The players enter a room with mountains of adventurer dolls of all race and class, and in different states of wear and tear. In fact, the dolls here look much worse than the dolls that are on display throughout the faire. Also in the room is a man in badly fitting business clothes, muttering to himself and in the midst of transforming a random adventurer into a doll, Merlin himself. If pushed, he will reveal that his name is MerIin (with a capital i instead of an l), and he is not, in fact the great wizard Merlin. Merlin will attempt to restrain the party, but a FastGnome runs in, saying that the Waterdeep health inspector has arrived. Merlin will then run away, animating the dolls to deal with the party. The dolls act as a swarm of rats, and there are 4 of them (for a party of 4 Lv 1 players). Depending on the players and time remaining for the session, this combat encounter can be run as a real combat encounter with an action economy, or by simply rolling attack rolls and spell rolls. One doll, a "mirrored" version of Merlin, is hiding amongst the swarms, which seem to be protecting him.
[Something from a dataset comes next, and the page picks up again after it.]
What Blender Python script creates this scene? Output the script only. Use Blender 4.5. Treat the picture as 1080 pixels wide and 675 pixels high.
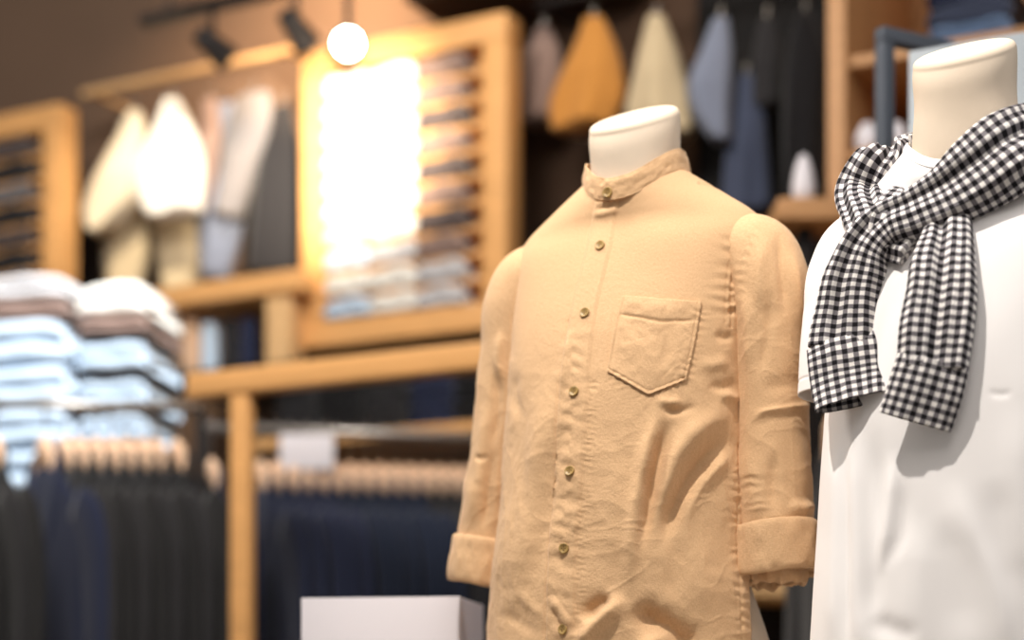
import bpy, math, random
import numpy as np
from mathutils import Vector, Matrix
from mathutils.bvhtree import BVHTree

for o in list(bpy.data.objects):
    bpy.data.objects.remove(o)
SC = bpy.context.scene
COL = SC.collection

# ------------------------------------------------------------------ camera
F, CX, HY, CZ = 1920.0, 540.0, 753.0, 0.95      # focal length in px, centre column, horizon row, eye height
cam = bpy.data.cameras.new('camera')
cam.lens, cam.sensor_width, cam.shift_y = 64.0, 36.0, (HY - 337.5) / 1080.0
cam.clip_start, cam.clip_end = 0.05, 60
cam.dof.use_dof = True
cam.dof.focus_distance = 2.41
cam.dof.aperture_fstop = 1.5
cam.dof.aperture_blades = 0
camo = bpy.data.objects.new('camera', cam)
camo.location = (0, 0, CZ)
camo.rotation_euler = (math.pi / 2, 0, 0)
COL.objects.link(camo)
SC.camera = camo

# ------------------------------------------------------------------ colour management, world, lights
SC.view_settings.view_transform = 'Standard'
SC.view_settings.look = 'None'
SC.view_settings.gamma = 1.0
SC.view_settings.use_curve_mapping = False
SC.view_settings.exposure = 0.0

W = bpy.data.worlds.new('World')
SC.world = W
W.use_nodes = True
W.node_tree.nodes['Background'].inputs[0].default_value = (1.0, 0.93, 0.86, 1)
W.node_tree.nodes['Background'].inputs[1].default_value = 0.30


def aim(o, target):
    d = Vector(target) - o.location
    o.rotation_euler = d.to_track_quat('-Z', 'Y').to_euler()


def spot(name, loc, target, power, color, size_deg, blend=0.4, radius=0.04):
    l = bpy.data.lights.new(name, 'SPOT')
    l.energy, l.color = power, color
    l.spot_size, l.spot_blend = math.radians(size_deg), blend
    l.shadow_soft_size = radius
    o = bpy.data.objects.new(name, l)
    o.location = loc
    COL.objects.link(o)
    aim(o, target)
    return o


def area(name, loc, target, power, color, sx, sy):
    l = bpy.data.lights.new(name, 'AREA')
    l.shape = 'RECTANGLE'
    l.size, l.size_y = sx, sy
    l.energy, l.color = power, color
    o = bpy.data.objects.new(name, l)
    o.location = loc
    COL.objects.link(o)
    aim(o, target)
    return o


WARM = (1.0, 0.80, 0.56)
spot('key_spotlight', (-0.42, 1.58, 3.50), (0.36, 2.5, 1.42), 262, (1.0, 0.93, 0.85), 46, 0.6, 0.035)
area('overhead_fill', (0.2, 0.6, 3.9), (0.35, 2.6, 1.4), 24, (1.0, 0.93, 0.87), 1.6, 1.6)  # added fill that softens the mannequins' shadows, not a lamp of the shop
area('right_fill', (2.0, 1.6, 3.3), (0.5, 2.6, 1.4), 12, (0.95, 0.97, 1.0), 1.2, 1.2)  # fill added from the right for the sign's side and the tee
spot('frame_spotlight', (-0.24, 3.3, 2.45), (-0.48, 5.2, 2.58), 1000, (1.0, 0.85, 0.65), 25, 1.0, 0.04)
spot('garment_spotlight', (-1.25, 4.35, 3.75), (-1.16, 5.55, 2.68), 230, (1.0, 0.86, 0.66), 25, 1.0, 0.04)
spot('wall_wash_light', (-0.45, 4.75, 3.35), (-0.58, 5.65, 3.05), 210, (1.0, 0.70, 0.42), 58, 1.0, 0.05)
area('rack_fill', (-0.9, 2.9, 3.5), (-0.9, 4.6, 1.6), 70, (1.0, 0.93, 0.85), 1.2, 0.8)  # added fill brightening the racks, with no fixture behind it
spot('pile_fill', (-1.0, 3.9, 3.6), (-1.22, 4.95, 1.85), 330, (0.92, 0.97, 1.0), 36, 0.9, 0.05)  # extra spot added only to brighten the folded piles
spot('knitwear_spotlight', (0.5, 3.5, 3.7), (0.33, 5.0, 2.75), 24, WARM, 40, 0.9, 0.04)


# ------------------------------------------------------------------ helpers
def lin(r, g, b):
    f = lambda c: (c / 255 / 12.92) if c / 255 <= 0.04045 else ((c / 255 + 0.055) / 1.055) ** 2.4
    return (f(r), f(g), f(b), 1)


def new_mat(name):
    m = bpy.data.materials.new(name)
    m.use_nodes = True
    nt = m.node_tree
    return m, nt, nt.nodes['Principled BSDF']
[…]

Players must successfully detect which swarm he is in, and then make additional checks to separate him from the swarm. If a swarm is defeated with the doll in it, it will attempt to run into another, active swarm, in order to hide. Once it is defeated, the dolls will slowly begin to return back to their original forms (if they have not been too badly mangled). ## The End After the Merlin doll is defeated, a door opens back out to the faire. There, players see a crowd of angry de-dollified adventurers surrounding the "real" Merlin, with an unimpressed health inspector. Unsurprisingly, Merlin doesn't have a magical prize for the party. Maybe the real prize was the friendships we made along the way... or a nice chunk of change from the faire's profits.